Examples are too many to comprehensively recount.

They include semi-permanent paralysis of the United Nations Security Council as a result of big power rivalry; last month’s Turkish military incursion into northern Syria in a bid to change the region’s demography; ethnic cleansing of the Rohingya in Myanmar; disenfranchisement of millions, predominantly Muslims, in India; and a Chinese effort to fundamentally alter the belief system of Turkic Muslims in the troubled north-western province of Xinjiang.

It’s not that international law was adhered to prior to the rise of presidents like Donald J. Trump, Vladimir Putin, Xi Jinping, Victor Orban of Hungary, and Recep Tayyip Erdogan of Turkey or Indian Prime Minister Narendra Modi.

It wasn’t. Witness, as just one instance, widespread condemnation of the 2003 US invasion of Iraq as a violation of international law.

The silver lining at the time was the fact that international law was at least a reference point for norms and standards by which leaders and governments were judged. It still is, at least theoretically, but it no longer is the standard to which leaders and governments necessarily pay lip service. Today, they do so only when opportunistically convenient.

Instead, violations of territorial sovereignty, as well as human and minority rights, has become the norm.

It also is the de facto justification for the creation of a new world order, in which a critical mass of world leaders often defines the borders and national security of their countries in civilizational and/or ethnic, cultural or religious terms.

The abandonment of principles enshrined in international law, with no immediate alternative standard setter in place, raises the spectre of an era in which instability, conflict, mass migration, radicalization, outbursts of popular frustration and anger, and political violence becomes the new normal.

Last month’s killing of Kamlesh Tiwari, a Hindu nationalist politician in Uttar Pradesh, because of a defamatory comment about the Prophet Mohammed that he allegedly made four years ago, reflects the deterioration of Muslim-Hindu relations in Mr. Modi’s increasingly Hindu nationalist India.

Perhaps more alarming is the recent declaration by Oren Hazan, a Knesset member for Prime Minister Binyamin Netanyahu’s Likud party, that China’s incarceration of at least a million Muslims in re-education camps, or what Beijing calls vocational education facilities, was a model for Israel in its dispute with the Palestinians.

Equally worrisome is last month’s revocation by Mr.
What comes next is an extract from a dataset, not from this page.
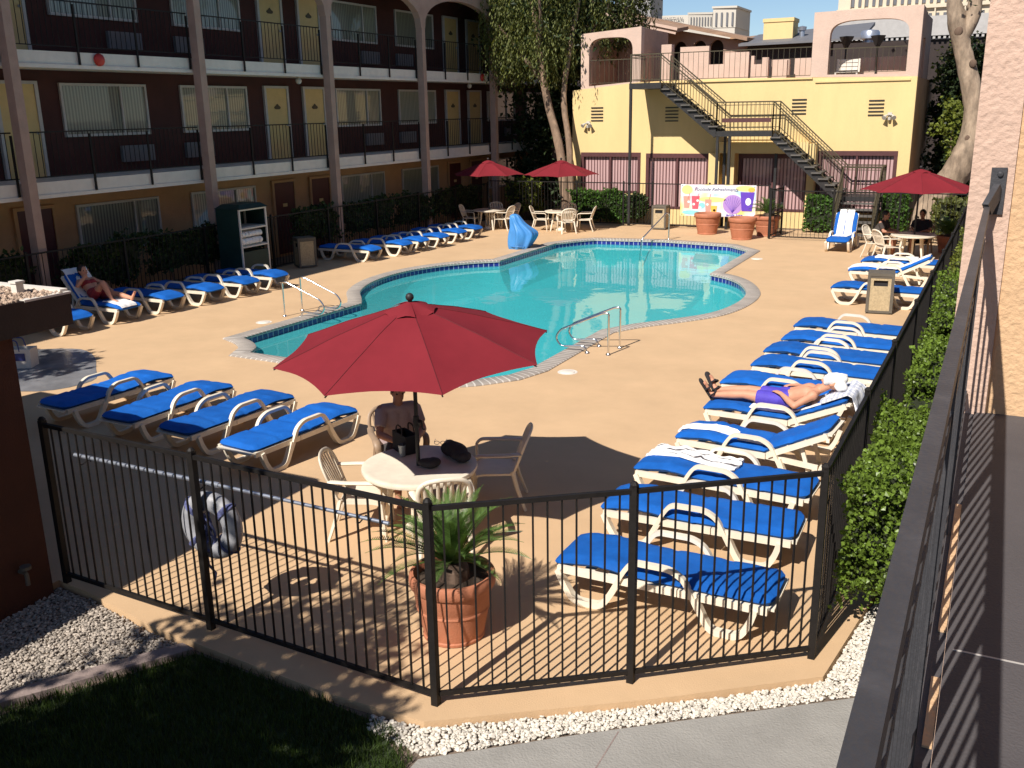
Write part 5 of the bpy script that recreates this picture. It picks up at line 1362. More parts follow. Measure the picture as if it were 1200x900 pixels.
def cloth(name, m, t, segs, vox=.014):
    """garment: fat tapered segments that end in flat hems"""
    mb = MB()
    for p, q, r0, r1 in segs:
        p, q = Vector(p), Vector(q); mb.tube([p, p.lerp(q, .5), q], [r0, (r0 + r1) / 2, r1], 16)
    o = mb.build(name, m, t); modify(o, ('REMESH', dict(mode='VOXEL', voxel_size=vox)), ('SMOOTH', dict(factor=.5, iterations=3))); return o

# the sunbather: lies on his back, feet towards the pool, back on the raised rest, white cloth over face
t = thing('person', 'bare-chested man in violet shorts and black sandals lying down, white cloth on his head', 'person', (-3.26, 12.42, 0), -.05)
ca, sa_ = math.cos(a24), math.sin(a24)
def up_back(u, w): return (1.12 + u * ca - w * sa_, .375 + u * sa_ + w * ca)
nk = up_back(.44, .17); hd = up_back(.62, .20); pl = (.98, .545); sh = up_back(.38, .16)
J = dict(pelvis=(pl[0], 0, pl[1]), neck=(nk[0], 0, nk[1]), head=(hd[0], 0, hd[1] + .01), sho_l=(sh[0], .18, sh[1]), sho_r=(sh[0], -.18, sh[1]),
    elb_l=(1.30, .33, .60), wri_l=(1.10, .20, .68), elb_r=(1.22, -.36, .56), wri_r=(1.0, -.20, .66), hip_l=(.94, .095, .53), hip_r=(.94, -.095, .53),
    kne_l=(.50, .12, .56), kne_r=(.50, -.10, .55), ank_l=(.06, .13, .50), ank_r=(.07, -.10, .49), toe_l=(-.05, .17, .66), toe_r=(-.03, -.14, .65), look=(-.45, 0, .9), headup=(.9, 0, .45))
V = body(J, 'skin', t, .011, hands={'l': ((-.8, -.5, .05), (0, -.1, -1), .3), 'r': ((-.75, .55, .05), (0, .1, -1), .3)})
cloth('shorts', 'shorts', t, [(V['pelvis'] + Vector((.12, .06, .02)), V['pelvis'] + Vector((-.03, .07, 0)), .118, .128), (V['pelvis'] + Vector((.12, -.06, .02)), V['pelvis'] + Vector((-.03, -.07, 0)), .118, .128),
    (V['hip_l'] + Vector((.03, 0, 0)), V['hip_l'].lerp(V['kne_l'], .62), .115, .098), (V['hip_r'] + Vector((.03, 0, 0)), V['hip_r'].lerp(V['kne_r'], .62), .115, .098)])
for sd in 'lr':
    a, b = V['ank_' + sd], V['toe_' + sd]; d = (b - a).normalized(); nrm = Vector((-d.z, 0, d.x)).normalized(); sv = d.cross(nrm)
    if nrm.x > 0: nrm = -nrm
    mb = MB(); st = a - d * .065; en = b + d * .05
    mb.tube([st + nrm * .045, st + d * .06 + nrm * .047, st + d * .16 + nrm * .04, en + nrm * .036], [.03, .036, .044, .036], 12, flat=(1.0, .35)) if False else mb.capsule(st + nrm * .045, en + nrm * .035, .044, .05, 14, flat=.55)
    for f in (.28, .62): c = st.lerp(en, f); mb.tube([c + sv * .045 + nrm * .03, c + sv * .035 - nrm * .035, c - nrm * .048, c - sv * .035 - nrm * .035, c - sv * .045 + nrm * .03], .02, 6, flat=(1.8, .5))
    mb.build('sandal', 'darkcloth', t, smooth=60)
mb = MB(); M_ = Matrix.Rotation(-.5, 3, 'Y')
mb.ball(V['head'] + Vector((-.02, 0, .055)), .108, (1.0, .92, .75), 18, 12, M_); mb.ball(V['head'] + Vector((.09, .02, .05)), .10, (.9, 1.15, .8), 16, 10, M_); mb.ball(V['head'] + Vector((.12, -.06, -.02)), .08, (1.1, .8, .7), 12, 8)
for v in range(len(mb.v)): p = Vector(mb.v[v]); mb.v[v] = tuple(p + Vector((1, 1, 1)) * .02 * noise.noise(p * 14))
o = mb.build('head_cloth', 'towel', t); modify(o, ('REMESH', dict(mode='VOXEL', voxel_size=.012)), ('SMOOTH', dict(factor=.5, iterations=2)))

def seated(label, loc, rz, skin, shirt, short, hands_to, lean=.12, hair='hair', vox=.012, sleeves=True, scale=1.):
    """person sitting upright, facing local +x, forearms to the given points"""
    t = thing('person', label, 'person', loc, rz)
    J = dict(pelvis=(-.05, 0, .54), neck=(-.05 + lean, 0, 1.04), head=(.0 + lean, 0, 1.21), sho_l=(-.05 + lean, .19, 1.0), sho_r=(-.05 + lean, -.19, 1.0),
        hip_l=(.0, .10, .52), hip_r=(.0, -.10, .52), kne_l=(.42, .13, .51), kne_r=(.42, -.13, .51), ank_l=(.40, .13, .08), ank_r=(.46, -.14, .08), toe_l=(.54, .15, .035), toe_r=(.6, -.16, .035), look=(1, 0, -.12), headup=(.1, 0, 1))
    for sd, w in zip('lr', hands_to):
        w = Vector(w); s_ = Vector(J['sho_' + sd]); m_ = s_.lerp(w, .5); J['wri_' + sd] = w; J['elb_' + sd] = m_ + Vector((-.06, .10 if sd == 'l' else -.10, -.11))
    V = body(J, skin, t, vox, hair=hair, hands={'l': ((1, -.35, -.05), (0, 0, -1), .35), 'r': ((1, .35, -.05), (0, 0, -1), .35)})
    if shirt:
        u = (V['neck'] - V['pelvis']).normalized(); segs = []
        for k in (-1, 1):
            segs += [(V['pelvis'] + Vector((0, k * .07, -.04)), V['pelvis'].lerp(V['neck'], .6) + Vector((0, k * .075, 0)), .142, .14), (V['pelvis'].lerp(V['neck'], .55) + Vector((0, k * .07, 0)), V['neck'] + Vector((0, k * .06, -.02)), .142, .078)]
        for sd in 'lr': segs += [(V['sho_' + sd] - Vector((0, 0, 0)), V['sho_' + sd].lerp(V['elb_' + sd], .72), .078, .066)]
        segs.append((V['sho_l'], V['sho_r'], .074, .074)); cloth('shirt', shirt, t, segs)
    segs = [(V['pelvis'] + Vector((0, -.1, 0)), V['pelvis'] + Vector((0, .1, 0)), .125, .125)]
    for sd in 'lr': segs += [(V['hip_' + sd] - Vector((.06, 0, 0)), V['hip_' + sd].lerp(V['kne_' + sd], .75), .118, .09)]
    cloth('shorts', short, t, segs)
    return t
seated('man in pale mauve shirt sitting at the near table, head hidden by the big umbrella', (-5.93, 8.74, 0), face((-5.9, 8.62), T1), 'skin2', 'shirt', 'greycloth', ((.50, .10, .765), (.52, -.14, .765)), .10)
seated('person in dark olive top sitting side on at the right table, nearer the stair', (T4[0] - .95, T4[1] + .25, 0), face((-.98, .25), (0, 0)), 'skin2', 'olivecloth', 'darkcloth', ((.46, .12, .77), (.46, -.14, .77)), .16, vox=.018)
seated('person in dark clothes sitting in the brown armchair at the right table', (T4[0] + .15, T4[1] + .82, 0), rad(-100), 'skin2', 'darkcloth', 'darkcloth', ((.40, .12, .77), (.40, -.14, .77)), .08, vox=.018)
# reclining person on the left with one knee up
t = thing('person', 'dark haired person in red shorts reclining with one knee up beside the gravel roof', 'person', (-16.42, 14.32, 0), rad(180))
nk = (1.12 + .50 * math.cos(a52) - .17 * math.sin(a52), .375 + .50 * math.sin(a52) + .17 * math.cos(a52)); pl = (1.02, .55)
J = dict(pelvis=(pl[0], 0, pl[1]), neck=(nk[0], 0, nk[1]), head=(nk[0] + .06, .0, nk[1] + .16), sho_l=(nk[0] - .02, .18, nk[1] - .05), sho_r=(nk[0] - .02, -.18, nk[1] - .05),
    elb_l=(1.12, .36, .78), wri_l=(1.08, .14, .98), elb_r=(1.1, -.34, .72), wri_r=(.86, -.22, .66), hip_l=(.98, .10, .53), hip_r=(.98, -.10, .53),
    kne_l=(.62, .12, .84), kne_r=(.56, -.16, .56), ank_l=(.42, .11, .50), ank_r=(.13, -.16, .50), toe_l=(.27, .11, .465), toe_r=(.04, -.19, .62), look=(-.9, 0, .1), headup=(.1, 0, 1))
V = body(J, 'skin', t, .014, hair='hair', hands={'l': ((.1, -.3, .9), (-.4, -.8, 0), .9), 'r': ((-.9, .1, -.2), (0, 0, -1), .3)})
cloth('shorts', 'redcloth', t, [(V['pelvis'] + Vector((.06, .05, .08)), V['pelvis'] + Vector((-.03, .07, 0)), .12, .125), (V['pelvis'] + Vector((.06, -.05, .08)), V['pelvis'] + Vector((-.03, -.07, 0)), .12, .125), (V['hip_l'], V['hip_l'].lerp(V['kne_l'], .5), .112, .096), (V['hip_r'], V['hip_r'].lerp(V['kne_r'], .5), .112, .096)], .016)
cloth('top', 'redcloth', t, [(V['pelvis'].lerp(V['neck'], .55) + Vector((0, -.075, 0)), V['pelvis'].lerp(V['neck'], .8) + Vector((0, -.07, 0)), .117, .105), (V['pelvis'].lerp(V['neck'], .55) + Vector((0, .075, 0)), V['pelvis'].lerp(V['neck'], .8) + Vector((0, .07, 0)), .117, .105)], .016)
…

Putin of an additional protocol to the Geneva Conventions related to the protection of victims of international armed conflicts. Mr. Putin justified the revocation on the grounds that an international commission, set up in order to investigate war crimes against civilians, risks abuse of the commission’s power “by the states, which are acting in bad faith.”
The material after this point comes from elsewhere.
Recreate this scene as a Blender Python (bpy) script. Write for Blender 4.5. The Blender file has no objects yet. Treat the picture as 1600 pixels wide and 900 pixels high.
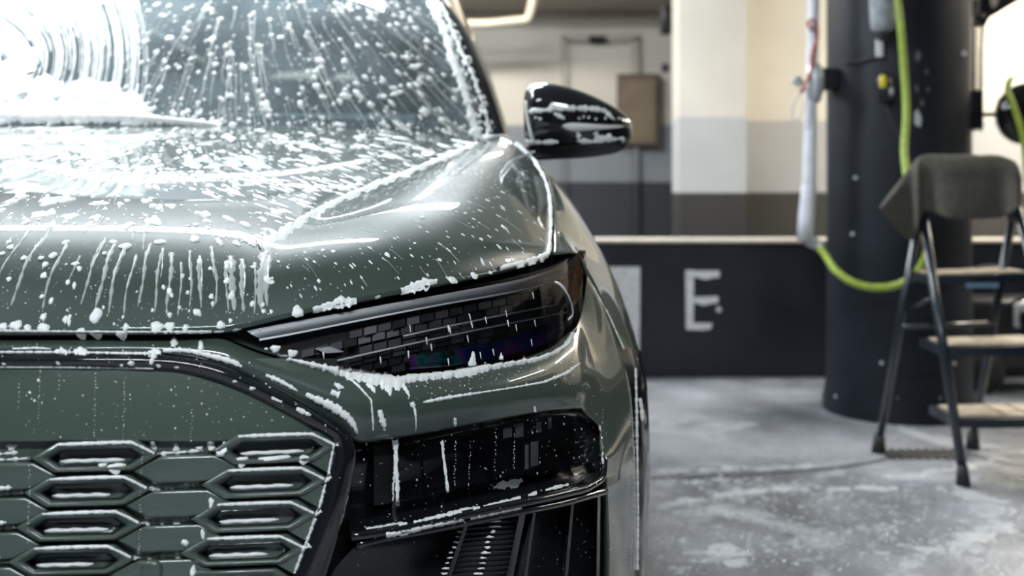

Russia alongside Iran and the government of President Bashar al-Assad have been accused of multiple war crimes in war-ravaged Syria. So have anti-Assad rebels, irrespective of their political or religious stripe.

Russia’s withdrawal from the Geneva protocol, Mr. Hazan’s endorsement of Chinese policy and Turkey’s intervention in Syria in an environment that legitimizes abandonment of any pretext of adherence to international law as well as ultra-nationalist and supremacist worldviews are indicators of what a world would look like in which laws, rules and regulations governing war and peace and human and minority rights are no longer the standards against which countries and governments are measured.
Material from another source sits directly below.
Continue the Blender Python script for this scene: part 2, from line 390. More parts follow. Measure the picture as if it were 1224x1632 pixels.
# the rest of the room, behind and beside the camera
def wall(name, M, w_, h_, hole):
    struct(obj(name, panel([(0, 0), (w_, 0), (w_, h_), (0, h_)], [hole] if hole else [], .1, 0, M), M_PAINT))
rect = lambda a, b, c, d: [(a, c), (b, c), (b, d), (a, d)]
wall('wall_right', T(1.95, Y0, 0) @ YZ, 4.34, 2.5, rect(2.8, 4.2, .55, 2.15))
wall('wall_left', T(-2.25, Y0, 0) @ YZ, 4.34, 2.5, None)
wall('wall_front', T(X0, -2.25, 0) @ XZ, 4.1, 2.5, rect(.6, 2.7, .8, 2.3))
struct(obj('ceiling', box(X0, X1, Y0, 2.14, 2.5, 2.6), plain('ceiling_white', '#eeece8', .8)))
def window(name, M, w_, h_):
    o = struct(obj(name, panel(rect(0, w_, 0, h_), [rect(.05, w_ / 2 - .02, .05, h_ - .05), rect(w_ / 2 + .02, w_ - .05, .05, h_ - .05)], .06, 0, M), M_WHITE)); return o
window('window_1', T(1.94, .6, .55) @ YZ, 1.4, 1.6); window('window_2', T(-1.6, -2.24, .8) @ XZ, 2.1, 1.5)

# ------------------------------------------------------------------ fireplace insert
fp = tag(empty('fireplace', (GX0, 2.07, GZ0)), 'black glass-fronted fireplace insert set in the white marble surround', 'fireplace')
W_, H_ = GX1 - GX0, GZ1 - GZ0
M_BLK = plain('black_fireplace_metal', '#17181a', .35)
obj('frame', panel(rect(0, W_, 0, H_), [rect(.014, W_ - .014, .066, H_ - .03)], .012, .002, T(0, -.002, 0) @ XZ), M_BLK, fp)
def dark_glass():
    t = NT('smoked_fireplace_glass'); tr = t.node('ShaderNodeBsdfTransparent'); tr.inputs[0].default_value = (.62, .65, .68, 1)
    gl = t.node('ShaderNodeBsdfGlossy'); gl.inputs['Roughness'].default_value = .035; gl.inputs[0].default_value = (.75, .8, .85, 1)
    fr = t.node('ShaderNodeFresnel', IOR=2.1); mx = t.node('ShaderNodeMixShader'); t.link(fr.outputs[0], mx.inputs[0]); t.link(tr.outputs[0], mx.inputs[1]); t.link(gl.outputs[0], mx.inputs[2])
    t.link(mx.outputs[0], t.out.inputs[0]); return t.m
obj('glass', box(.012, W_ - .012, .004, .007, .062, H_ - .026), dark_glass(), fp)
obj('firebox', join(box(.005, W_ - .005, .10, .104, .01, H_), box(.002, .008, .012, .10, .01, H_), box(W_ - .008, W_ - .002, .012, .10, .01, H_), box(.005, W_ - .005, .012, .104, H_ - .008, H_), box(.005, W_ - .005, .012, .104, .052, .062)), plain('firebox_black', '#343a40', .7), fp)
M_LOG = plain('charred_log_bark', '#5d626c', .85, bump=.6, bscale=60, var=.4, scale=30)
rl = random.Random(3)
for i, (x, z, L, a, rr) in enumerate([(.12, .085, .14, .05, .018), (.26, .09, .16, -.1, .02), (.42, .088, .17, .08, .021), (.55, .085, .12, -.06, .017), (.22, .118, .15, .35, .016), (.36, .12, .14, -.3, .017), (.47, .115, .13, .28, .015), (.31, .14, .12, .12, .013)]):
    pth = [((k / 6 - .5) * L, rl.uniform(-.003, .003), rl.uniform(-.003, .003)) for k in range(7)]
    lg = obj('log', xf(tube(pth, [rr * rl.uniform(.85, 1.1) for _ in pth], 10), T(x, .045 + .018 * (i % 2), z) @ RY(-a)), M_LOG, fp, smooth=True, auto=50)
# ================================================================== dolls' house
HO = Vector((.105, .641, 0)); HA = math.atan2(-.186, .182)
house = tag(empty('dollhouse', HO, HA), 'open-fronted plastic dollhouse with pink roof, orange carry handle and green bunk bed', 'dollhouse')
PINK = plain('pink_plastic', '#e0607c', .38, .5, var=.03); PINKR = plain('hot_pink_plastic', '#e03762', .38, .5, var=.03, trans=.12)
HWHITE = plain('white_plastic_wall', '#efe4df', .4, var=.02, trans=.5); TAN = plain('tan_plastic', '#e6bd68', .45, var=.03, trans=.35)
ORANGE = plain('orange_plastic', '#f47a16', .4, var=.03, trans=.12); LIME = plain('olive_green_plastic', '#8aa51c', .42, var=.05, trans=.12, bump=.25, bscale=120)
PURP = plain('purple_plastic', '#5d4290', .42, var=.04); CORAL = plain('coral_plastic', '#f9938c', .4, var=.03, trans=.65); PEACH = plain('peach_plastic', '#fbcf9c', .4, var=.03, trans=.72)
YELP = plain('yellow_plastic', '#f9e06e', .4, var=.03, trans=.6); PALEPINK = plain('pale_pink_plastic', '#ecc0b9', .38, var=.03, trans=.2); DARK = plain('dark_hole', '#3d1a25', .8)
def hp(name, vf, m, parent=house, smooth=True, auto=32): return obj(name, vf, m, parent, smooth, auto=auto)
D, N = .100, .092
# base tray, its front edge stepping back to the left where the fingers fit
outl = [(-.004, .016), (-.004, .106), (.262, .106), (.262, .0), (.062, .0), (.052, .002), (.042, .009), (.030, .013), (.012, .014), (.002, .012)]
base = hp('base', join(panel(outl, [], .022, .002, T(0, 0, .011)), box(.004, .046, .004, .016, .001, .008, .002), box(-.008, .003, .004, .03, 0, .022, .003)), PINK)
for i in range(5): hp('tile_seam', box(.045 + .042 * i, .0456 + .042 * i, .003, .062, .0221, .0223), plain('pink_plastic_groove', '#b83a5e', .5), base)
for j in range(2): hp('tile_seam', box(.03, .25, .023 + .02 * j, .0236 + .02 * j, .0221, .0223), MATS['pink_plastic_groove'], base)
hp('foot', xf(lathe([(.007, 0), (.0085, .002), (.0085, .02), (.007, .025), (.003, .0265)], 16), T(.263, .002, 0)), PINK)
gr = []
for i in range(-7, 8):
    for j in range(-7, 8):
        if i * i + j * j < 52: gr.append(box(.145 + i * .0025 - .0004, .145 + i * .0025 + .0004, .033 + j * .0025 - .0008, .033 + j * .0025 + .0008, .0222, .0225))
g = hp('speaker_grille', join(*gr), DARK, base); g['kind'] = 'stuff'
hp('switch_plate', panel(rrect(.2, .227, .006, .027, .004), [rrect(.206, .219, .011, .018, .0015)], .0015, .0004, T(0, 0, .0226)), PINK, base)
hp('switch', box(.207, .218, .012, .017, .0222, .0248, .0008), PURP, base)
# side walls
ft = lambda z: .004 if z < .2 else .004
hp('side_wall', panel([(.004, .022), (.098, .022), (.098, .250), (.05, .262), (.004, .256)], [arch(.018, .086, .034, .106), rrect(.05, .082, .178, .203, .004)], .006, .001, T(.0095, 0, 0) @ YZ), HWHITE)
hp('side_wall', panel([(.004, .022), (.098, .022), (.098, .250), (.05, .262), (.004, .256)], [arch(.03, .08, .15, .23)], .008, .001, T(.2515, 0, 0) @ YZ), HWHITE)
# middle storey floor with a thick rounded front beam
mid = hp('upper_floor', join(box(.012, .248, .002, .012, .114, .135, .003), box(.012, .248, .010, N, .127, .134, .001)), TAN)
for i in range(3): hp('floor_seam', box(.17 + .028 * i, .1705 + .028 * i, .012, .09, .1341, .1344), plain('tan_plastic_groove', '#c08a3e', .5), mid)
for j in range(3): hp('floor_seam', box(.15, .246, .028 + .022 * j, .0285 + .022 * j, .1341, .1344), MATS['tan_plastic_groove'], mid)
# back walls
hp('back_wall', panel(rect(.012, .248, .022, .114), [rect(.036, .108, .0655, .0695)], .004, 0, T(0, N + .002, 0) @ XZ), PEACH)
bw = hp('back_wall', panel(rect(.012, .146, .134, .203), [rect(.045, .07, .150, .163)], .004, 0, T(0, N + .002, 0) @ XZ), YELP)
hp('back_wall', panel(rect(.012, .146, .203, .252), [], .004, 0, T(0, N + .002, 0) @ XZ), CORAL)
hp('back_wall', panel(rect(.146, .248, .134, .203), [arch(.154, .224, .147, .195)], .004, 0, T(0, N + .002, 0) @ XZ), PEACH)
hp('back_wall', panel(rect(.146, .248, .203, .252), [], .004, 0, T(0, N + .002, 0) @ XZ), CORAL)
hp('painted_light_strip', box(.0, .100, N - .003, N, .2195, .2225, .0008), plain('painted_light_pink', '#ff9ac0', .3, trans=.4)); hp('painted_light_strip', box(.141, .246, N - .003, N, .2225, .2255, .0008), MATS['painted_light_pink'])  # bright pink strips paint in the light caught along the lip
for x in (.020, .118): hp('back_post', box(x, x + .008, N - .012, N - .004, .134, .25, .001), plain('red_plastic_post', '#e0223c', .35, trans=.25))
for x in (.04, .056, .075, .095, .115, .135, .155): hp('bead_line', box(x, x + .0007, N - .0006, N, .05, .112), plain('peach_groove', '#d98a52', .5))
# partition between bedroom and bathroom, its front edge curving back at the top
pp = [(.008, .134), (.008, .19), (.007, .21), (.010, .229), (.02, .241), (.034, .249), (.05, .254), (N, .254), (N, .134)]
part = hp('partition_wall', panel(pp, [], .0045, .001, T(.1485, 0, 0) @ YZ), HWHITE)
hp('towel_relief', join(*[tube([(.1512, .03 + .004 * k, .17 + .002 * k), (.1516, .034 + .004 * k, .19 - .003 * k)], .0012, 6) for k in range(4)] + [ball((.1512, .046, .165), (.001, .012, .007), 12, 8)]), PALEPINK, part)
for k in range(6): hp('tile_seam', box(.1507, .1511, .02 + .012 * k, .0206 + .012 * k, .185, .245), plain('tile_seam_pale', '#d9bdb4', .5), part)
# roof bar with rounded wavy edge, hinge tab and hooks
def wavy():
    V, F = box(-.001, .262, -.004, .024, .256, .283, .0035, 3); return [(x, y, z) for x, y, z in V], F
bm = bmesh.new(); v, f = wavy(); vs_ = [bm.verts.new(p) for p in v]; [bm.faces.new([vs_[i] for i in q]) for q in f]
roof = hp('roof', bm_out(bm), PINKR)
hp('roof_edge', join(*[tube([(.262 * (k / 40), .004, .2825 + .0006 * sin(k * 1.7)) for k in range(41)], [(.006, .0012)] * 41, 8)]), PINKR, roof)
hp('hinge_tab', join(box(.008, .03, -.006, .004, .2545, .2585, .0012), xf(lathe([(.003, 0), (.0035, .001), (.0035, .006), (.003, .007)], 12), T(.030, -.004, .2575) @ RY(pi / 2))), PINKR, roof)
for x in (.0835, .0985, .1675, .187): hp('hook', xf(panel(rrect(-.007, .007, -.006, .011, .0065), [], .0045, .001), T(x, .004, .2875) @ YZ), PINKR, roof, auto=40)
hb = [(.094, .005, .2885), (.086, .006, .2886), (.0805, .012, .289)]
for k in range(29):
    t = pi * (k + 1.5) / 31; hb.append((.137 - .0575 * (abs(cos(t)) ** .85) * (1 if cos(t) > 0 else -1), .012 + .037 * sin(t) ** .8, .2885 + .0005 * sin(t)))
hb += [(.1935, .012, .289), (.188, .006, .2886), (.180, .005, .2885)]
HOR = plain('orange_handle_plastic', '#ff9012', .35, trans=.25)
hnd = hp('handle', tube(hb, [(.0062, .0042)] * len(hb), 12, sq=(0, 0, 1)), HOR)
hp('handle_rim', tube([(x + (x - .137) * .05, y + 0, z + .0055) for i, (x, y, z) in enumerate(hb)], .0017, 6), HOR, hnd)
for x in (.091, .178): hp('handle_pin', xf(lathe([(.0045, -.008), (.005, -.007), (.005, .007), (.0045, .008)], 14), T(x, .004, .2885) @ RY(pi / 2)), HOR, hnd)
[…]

The fact that Mr. Al-Assad, a ruthless autocrat accused of uncountable war crimes, is increasingly being perceived as Syria’s best hope after more than eight years of brutal civil war aggravated by foreign intervention, drives the point home.

“As depressing as it is to write this sentence, the best course of action today is for President Bashar al-Assad’s regime to regain control over northern Syria. Assad is a war criminal whose forces killed more than half a million of his compatriots and produced several million refugees. In a perfect world, he would be on trial at The Hague instead of ruling in Damascus. But we do not live in a perfect world, and the question we face today is how to make the best of a horrible situation,” said prominent US political scientist Stephen M. Walt.

The problem is that stabilizing Syria by restoring legitimacy to an alleged war criminal may provide temporary relief, but also sets a precedent for a world order, in which transparency and accountability fall by the wayside. It almost by definition opens the door to solutions that plant the seeds for renewed conflict and bloodshed.

International law was and is no panacea. To paraphrase Mr. Walt’s argument, it is the best of bad options.

Abandoning the standards and norms embedded in international law will only perpetuate flawed policies by various states that were destined to aggravate and escalate deep-seated grievances, discord and conflict rather than fairly and responsibly address social, cultural and political issues that would contribute to enhanced societal cohesion.

Identifying the problem is obviously easy. Solving it is not, given that the players who would need to redress the issue are the violators themselves.

Ensuring that nations and leaders respect international law in much the same way that citizens are expected to honour their country’s laws would have to entail strengthening international law itself as well as its adjudication. That would have to involve a reconceptualization of the United Nations Security Council as well as the International Court of Justice.

That may not be as delusionary as it sounds. But leaders would have to be willing to recognize that criticisms of the application of international law, like Mr. Putin’s objections to the way the Geneva protocol is implemented, have a degree of merit.

In other words, like national laws, international law will only be effective if it is universally applied. Western legal principles insist that no one is exempt from the law. The same should apply to states, governments and leaders.